— START Given records —

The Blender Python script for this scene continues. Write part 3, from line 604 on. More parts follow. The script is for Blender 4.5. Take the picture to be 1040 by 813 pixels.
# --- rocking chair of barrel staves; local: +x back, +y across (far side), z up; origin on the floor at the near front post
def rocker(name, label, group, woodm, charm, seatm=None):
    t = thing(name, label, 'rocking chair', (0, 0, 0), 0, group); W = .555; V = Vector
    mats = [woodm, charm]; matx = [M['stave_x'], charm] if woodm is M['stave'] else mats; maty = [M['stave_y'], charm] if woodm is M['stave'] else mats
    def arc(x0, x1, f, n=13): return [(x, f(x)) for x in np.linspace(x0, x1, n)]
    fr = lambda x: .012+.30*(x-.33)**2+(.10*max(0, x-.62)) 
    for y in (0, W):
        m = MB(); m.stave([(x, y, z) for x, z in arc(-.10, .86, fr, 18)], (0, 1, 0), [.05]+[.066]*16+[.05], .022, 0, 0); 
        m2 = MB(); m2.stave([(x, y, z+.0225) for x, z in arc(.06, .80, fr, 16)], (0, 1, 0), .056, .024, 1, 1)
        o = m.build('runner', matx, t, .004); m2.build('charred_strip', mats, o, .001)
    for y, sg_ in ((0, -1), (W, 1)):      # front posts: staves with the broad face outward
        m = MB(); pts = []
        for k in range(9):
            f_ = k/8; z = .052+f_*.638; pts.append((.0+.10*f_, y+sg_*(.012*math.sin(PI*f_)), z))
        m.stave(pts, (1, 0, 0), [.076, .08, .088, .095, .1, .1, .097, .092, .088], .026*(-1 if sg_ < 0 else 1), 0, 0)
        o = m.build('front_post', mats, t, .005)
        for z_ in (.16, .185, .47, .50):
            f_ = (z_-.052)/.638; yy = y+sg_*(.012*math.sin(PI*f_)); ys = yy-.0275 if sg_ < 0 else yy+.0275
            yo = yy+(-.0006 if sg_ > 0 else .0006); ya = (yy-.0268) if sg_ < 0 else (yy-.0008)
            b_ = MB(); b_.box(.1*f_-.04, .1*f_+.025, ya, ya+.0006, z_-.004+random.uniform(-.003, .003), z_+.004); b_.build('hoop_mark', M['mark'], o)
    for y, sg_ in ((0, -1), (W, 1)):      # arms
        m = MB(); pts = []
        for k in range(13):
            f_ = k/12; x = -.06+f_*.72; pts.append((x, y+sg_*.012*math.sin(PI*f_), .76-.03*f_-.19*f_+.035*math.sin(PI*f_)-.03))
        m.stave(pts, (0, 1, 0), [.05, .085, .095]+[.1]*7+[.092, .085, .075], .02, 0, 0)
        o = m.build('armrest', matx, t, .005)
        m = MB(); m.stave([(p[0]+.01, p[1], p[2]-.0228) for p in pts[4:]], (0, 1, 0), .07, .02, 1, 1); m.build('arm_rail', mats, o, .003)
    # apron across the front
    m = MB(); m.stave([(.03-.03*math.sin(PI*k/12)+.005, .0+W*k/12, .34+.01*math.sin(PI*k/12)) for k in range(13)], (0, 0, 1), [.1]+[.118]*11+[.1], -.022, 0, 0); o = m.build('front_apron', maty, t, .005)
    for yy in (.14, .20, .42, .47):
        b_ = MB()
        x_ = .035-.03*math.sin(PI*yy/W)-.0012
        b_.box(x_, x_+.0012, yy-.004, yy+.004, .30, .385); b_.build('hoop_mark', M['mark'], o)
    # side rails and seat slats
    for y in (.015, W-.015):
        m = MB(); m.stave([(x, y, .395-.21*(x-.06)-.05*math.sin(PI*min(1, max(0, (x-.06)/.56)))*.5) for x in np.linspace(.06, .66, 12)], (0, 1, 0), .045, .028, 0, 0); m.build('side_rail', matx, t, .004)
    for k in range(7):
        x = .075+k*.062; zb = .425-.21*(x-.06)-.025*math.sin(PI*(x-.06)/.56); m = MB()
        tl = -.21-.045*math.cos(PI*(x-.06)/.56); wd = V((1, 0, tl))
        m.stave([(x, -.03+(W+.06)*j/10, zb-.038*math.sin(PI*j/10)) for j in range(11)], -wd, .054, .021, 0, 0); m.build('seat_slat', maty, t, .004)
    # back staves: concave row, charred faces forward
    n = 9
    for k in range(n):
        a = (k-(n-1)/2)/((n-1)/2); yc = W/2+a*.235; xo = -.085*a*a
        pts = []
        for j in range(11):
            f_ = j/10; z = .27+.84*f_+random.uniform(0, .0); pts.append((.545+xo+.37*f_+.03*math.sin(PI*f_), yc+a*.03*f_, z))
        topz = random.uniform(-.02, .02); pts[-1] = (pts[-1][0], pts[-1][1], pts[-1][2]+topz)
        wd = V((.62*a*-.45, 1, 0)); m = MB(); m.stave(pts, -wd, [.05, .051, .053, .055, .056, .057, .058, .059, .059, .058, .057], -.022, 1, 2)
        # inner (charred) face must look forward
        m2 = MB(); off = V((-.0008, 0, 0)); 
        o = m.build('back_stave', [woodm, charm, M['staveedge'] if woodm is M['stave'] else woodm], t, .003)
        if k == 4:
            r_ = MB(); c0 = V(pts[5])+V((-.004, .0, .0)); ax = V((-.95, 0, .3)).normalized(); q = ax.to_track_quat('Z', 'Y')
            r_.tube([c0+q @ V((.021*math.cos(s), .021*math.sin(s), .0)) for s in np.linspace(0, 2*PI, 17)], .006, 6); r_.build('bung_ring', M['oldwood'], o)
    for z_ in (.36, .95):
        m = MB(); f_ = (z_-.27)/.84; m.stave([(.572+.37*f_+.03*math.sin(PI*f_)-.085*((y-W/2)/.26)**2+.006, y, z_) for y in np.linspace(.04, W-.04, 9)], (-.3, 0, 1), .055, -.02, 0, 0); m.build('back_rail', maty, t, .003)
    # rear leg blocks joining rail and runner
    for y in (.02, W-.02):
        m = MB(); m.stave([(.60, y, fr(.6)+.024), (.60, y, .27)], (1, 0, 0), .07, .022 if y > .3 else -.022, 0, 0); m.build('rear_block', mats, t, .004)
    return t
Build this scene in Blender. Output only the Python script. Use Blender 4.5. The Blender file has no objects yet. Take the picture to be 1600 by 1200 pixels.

— END Given records —

What is required: Take every line that includes the string "script" and copy it.

Answer to the exercise:
The Blender Python script for this scene continues. Write part 3, from line 604 on. More parts follow. The script is for Blender 4.5. Take the picture to be 1040 by 813 pixels.
Build this scene in Blender. Output only the Python script. Use Blender 4.5. The Blender file has no objects yet. Take the picture to be 1600 by 1200 pixels.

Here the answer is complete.